Я помню эту песенку с детства (вторая половина 40-х годов, Москва, коммунальная квартира в Кривоарбатском переулке). "Цыпленок" (а также "Крокодила" и "Яблочко") воспринимались именно как "детские песенки", хотя их иронические интонации ощущались в полной мере. Этому в немалой степени способствовало характерное для детского фольклора наличие персонажей-животных (и персонажей-предметов), которые ходили по улицам. "Крокодила", возможно, как-то увязывалась с "Крокодилом" Чуковского, а Яблочко было персонажем, похожим на сказочный Колобок: катилось "само собой" по каким-то своим делам; вероятно, одушевленное — раз с ним можно разговаривать; находилось под угрозой съедения, причем именно эта угроза и являлась предметом разговора. Вообще, в центре . "гастрономическая" тема: Цыпленок и Яблочко прямо представляли собой еду (Цыпленок даже фигурировал в уже приготовленном виде); Крокодила, напротив, "голодная была" и пыталась съесть что-то несъедобное ("Во рту она держала / Кусочек одеяла, / И думала она, / Что это ветчина"). Впрочем, все же присутствовало знание (от старших?), что тексты эти — старые, времен революции и гражданской войны. "Цыпленок" и "Яблочко" (первый — вопреки логике содержания) приписывались разгульной и беззаконной вольнице ("анархистам"), что, вероятно, также связано с каким-то советским кинофильмом, в который эти песни были включены. Следующие куплеты я услышал в августе 1966 г. на Второй Летней школе по вторичным моделирующим системам (Эстония, Кяэрику), где они — по крайней мере, на этой сессии — сразу вошли в наш хоровой репертуар (сейчас уже не могу вспомнить, кто именно принес их туда). Начиналась песенка с общеизвестных строф 1 и 2, а далее следовали строфы 6-9-9a-9b. Добавлю, что буквально у меня на глазах в результате переосмысления плохо расслышанной строчки "Когда верблюд и рак / Станцуют краковяк..." возник вариант "Когда ваш лютый враг / Станцует краковяк..." (верблюд и рак ’ ваш лютый враг). Никогда более это продолжение "Цыпленка" (версия IV) я вживе не слышал. Существует, кажется, ее единственная публикация [Бахтин 1997, с. 784], имеющая своим источником тетрадь известного фольклориста Е.А. Костюхина, которая датируется 1955-1957 (МГУ) и, вероятно, представляет собой фиксацию той же самой традиции, но без последней строфы. Наконец, Аркадий Северный [1997, с. 293; ср. сайт "Песенник анархиста-подпольщика"] предлагает несколько иной финал, который помимо всего прочего отличается точной "питерской" локализацией событий (версия V).
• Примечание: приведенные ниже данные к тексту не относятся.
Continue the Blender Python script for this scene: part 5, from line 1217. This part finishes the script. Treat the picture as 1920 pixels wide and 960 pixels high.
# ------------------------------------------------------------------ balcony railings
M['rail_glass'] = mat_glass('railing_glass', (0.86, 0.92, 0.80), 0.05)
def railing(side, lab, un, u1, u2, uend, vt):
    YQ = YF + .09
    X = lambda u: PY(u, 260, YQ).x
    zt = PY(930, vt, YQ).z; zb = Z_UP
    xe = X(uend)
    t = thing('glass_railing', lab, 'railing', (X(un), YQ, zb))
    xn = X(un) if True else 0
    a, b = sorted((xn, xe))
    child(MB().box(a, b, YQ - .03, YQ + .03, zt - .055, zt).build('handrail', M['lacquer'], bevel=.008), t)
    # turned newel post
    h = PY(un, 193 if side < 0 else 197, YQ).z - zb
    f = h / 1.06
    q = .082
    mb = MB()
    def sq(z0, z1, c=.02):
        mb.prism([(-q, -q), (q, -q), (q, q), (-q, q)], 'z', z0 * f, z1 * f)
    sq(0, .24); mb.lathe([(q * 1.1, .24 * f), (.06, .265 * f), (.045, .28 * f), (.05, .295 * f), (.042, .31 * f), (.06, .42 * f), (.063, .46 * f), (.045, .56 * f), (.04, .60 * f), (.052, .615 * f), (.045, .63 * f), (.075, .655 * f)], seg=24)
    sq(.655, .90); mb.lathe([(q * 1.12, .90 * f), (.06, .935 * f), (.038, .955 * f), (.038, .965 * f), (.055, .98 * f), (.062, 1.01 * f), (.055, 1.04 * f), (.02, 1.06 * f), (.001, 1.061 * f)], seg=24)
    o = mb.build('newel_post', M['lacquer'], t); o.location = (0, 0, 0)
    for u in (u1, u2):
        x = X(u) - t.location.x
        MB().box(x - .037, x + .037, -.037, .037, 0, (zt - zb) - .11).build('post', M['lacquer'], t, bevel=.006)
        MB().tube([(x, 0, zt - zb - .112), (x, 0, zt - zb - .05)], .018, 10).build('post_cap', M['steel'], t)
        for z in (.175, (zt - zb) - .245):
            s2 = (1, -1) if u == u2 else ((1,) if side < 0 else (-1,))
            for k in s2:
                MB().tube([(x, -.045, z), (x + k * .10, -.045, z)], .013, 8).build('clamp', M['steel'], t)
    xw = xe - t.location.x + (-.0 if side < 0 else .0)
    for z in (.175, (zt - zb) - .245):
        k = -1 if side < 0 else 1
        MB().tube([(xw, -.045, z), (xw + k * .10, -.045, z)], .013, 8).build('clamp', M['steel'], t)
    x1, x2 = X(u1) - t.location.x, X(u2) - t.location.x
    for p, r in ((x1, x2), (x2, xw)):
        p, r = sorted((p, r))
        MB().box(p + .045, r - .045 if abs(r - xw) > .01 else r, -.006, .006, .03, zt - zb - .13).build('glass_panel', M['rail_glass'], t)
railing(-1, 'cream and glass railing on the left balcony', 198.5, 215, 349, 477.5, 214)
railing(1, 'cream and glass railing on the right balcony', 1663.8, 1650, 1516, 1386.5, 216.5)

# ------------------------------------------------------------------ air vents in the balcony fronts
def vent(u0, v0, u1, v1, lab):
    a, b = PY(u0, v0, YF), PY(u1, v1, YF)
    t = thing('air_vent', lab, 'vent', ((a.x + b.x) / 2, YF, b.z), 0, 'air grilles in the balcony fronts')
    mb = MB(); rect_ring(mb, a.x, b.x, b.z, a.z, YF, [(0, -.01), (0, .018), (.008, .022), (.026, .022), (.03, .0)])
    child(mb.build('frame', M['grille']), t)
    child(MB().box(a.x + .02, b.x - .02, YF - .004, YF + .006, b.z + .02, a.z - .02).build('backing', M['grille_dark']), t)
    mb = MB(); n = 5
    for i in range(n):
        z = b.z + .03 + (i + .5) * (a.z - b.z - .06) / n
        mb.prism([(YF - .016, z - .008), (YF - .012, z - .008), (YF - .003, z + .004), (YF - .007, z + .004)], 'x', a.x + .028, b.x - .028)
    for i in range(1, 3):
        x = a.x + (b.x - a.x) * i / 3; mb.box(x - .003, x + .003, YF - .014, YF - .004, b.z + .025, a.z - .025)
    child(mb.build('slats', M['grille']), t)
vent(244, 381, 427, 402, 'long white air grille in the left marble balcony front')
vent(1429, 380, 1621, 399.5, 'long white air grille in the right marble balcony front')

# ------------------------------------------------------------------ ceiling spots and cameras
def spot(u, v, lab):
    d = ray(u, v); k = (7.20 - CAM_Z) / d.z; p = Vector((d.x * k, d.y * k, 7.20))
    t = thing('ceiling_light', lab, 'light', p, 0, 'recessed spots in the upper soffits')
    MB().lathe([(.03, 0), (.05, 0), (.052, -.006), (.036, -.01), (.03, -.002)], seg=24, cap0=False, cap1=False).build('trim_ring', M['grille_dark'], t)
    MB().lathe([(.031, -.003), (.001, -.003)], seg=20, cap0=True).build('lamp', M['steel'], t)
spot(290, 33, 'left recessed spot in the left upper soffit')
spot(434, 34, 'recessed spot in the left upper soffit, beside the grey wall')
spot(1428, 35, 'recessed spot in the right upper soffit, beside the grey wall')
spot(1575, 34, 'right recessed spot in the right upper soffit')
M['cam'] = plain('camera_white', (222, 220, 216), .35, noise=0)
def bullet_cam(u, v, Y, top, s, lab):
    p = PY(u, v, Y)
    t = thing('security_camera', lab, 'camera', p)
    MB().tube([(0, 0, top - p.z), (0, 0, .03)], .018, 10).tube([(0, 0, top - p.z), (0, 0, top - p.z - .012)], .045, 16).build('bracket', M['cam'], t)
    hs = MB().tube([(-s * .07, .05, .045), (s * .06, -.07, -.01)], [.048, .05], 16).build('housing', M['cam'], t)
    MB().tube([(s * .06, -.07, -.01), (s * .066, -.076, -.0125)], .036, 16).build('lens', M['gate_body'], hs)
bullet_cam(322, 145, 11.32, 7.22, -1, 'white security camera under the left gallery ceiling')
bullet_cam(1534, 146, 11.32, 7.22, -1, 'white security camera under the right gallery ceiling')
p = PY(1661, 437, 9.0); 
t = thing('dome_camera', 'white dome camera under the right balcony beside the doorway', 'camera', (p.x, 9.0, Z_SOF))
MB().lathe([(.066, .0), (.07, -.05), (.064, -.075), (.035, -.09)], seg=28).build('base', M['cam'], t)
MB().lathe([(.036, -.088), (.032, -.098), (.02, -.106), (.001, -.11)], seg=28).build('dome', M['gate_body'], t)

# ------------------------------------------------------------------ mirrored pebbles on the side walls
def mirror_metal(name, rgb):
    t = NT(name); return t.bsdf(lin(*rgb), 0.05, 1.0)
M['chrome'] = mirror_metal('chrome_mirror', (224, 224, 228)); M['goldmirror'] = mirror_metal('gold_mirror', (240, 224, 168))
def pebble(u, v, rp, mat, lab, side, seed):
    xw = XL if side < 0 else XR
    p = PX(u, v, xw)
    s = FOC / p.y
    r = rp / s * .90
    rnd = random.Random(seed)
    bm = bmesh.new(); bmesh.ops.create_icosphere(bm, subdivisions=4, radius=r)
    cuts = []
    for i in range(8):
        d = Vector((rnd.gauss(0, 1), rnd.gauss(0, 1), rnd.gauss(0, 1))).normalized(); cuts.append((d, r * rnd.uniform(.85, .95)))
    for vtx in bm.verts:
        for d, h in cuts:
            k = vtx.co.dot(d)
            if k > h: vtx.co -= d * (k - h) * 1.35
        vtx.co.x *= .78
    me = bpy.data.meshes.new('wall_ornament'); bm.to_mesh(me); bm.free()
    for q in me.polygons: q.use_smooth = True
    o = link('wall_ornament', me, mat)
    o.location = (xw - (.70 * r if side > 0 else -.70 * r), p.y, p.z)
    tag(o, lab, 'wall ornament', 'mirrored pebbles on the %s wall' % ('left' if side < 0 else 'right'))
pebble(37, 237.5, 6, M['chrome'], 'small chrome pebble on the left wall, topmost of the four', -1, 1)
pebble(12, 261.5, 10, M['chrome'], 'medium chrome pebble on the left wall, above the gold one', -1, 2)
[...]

Но вернемся к "детским" редакциям. При разборе данного материала на занятиях третьей Международной школы по фольклористике (май 2004, Псков) ее участниками (И. Иткиным, А. Петровой, А. Юдиным, С. Бурлак, Е. Жигариной) было предложено еще пять вариантов песенки о цыпленке, бытование которых (среди детей 6-14 лет) в трех случаях локализуется и датируется довольно точно: Москва, середина 1980-х годов (И. Иткин), Ульяновск, 1984-1985 годы (Е. Жигарина), Ашхабад, конец 1980-х - начало 1990-х годов (А. Петрова). Как можно убедиться, все пять текстов должны быть отнесены к одной версии (VI), однако вариант Е. Жигариной (не включающий общеизвестного первого куплета) и вариант И. Иткина содержат оригинальные завершения сюжета, отсутствующие в других текстах. ВЕРСИЯ VI
На том же псковском семинаре д-р К. Рангочев вспомнил о варианте, бытовавшем в первой половине восьмидесятых годов среди студентов Факультета Славянской филологии Софийского университета им. Св. Климента Охридского и обычно исполнявшемся под гитару. Одна из представленных ниже записей сделана им по памяти, второй текст записан им от д-ра Р. Малчева (орфография сохранена). Тексты не представляют какой-либо особой версии, но включают одну характерную деталь, не встретившуюся нам в других случаях.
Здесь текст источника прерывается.